For the last seven years I’ve been trying to leave Toronto, making homes in Tangier, Ecuador, Belgrade, Beirut and London. Our city has always struck me as too finely divided into lines and squares. There are too many parallels. My feet get weary from the even stroll.

We can understand this choice of urban planning: vast amounts of space, rapid settlement, Anglo-Saxon functionality – hence a gridded city. But what of the life within?

To my mind, the city has been growing, expanding, breeding new strains and new species. After all, this is what Toronto is, an ongoing New World fusion of colour. But in a city whose human hue is a rainbow, it troubles me greatly to hear a call for the removal of colour, namely graffiti “illicitly” displayed on Toronto’s walls.

Since when did Toronto aspire to become Vienna, a city of high culture without the pulse of living culture? Middle-class snobbery! Leave it to the museums.

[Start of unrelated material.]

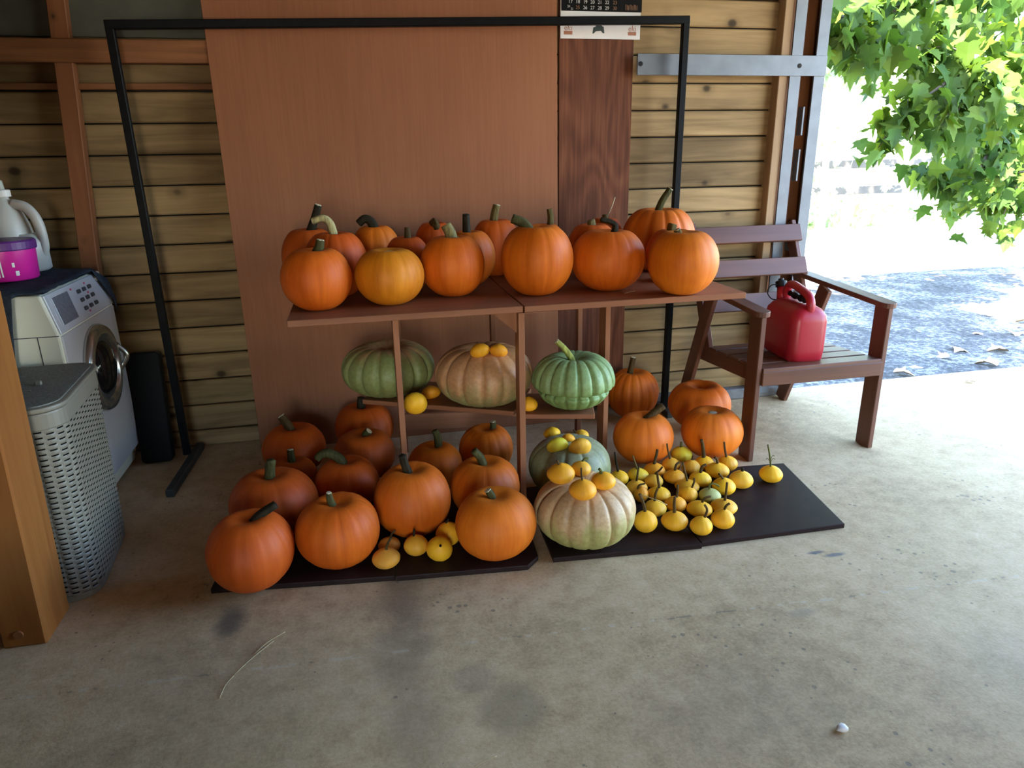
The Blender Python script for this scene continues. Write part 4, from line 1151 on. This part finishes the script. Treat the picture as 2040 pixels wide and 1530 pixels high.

Unlike Vienna, Toronto has a pulse. As its visible expression, graffiti ranges from social commentary to public art. Walking through the city after an almost three-year absence, no matter how straight its coordinates may be, I am heartened to encounter its growing presence.

Every mark a human being makes is expressive, whether it’s a garden or a jaunty cap tipped to the side.

The decree that graffiti is pollution, a violation of public space or an affront to public taste is outright chauvinism. And a cause for worry.

Perhaps in Vienna, where stiff white shirts on stiff spines walk down neat birdshit-less promenades, it wouldn’t be. But here in this city of growing colours, whose hymn is “Let the colours show,” it is.

I’m happy to be in Toronto again. I’m happy to see that this city is a uniquely open landscape for creating new forms. Let us not allow a few to stifle this potential. They can always visit those other places.

Perhaps they can go to Vienna. They can let me know how it is.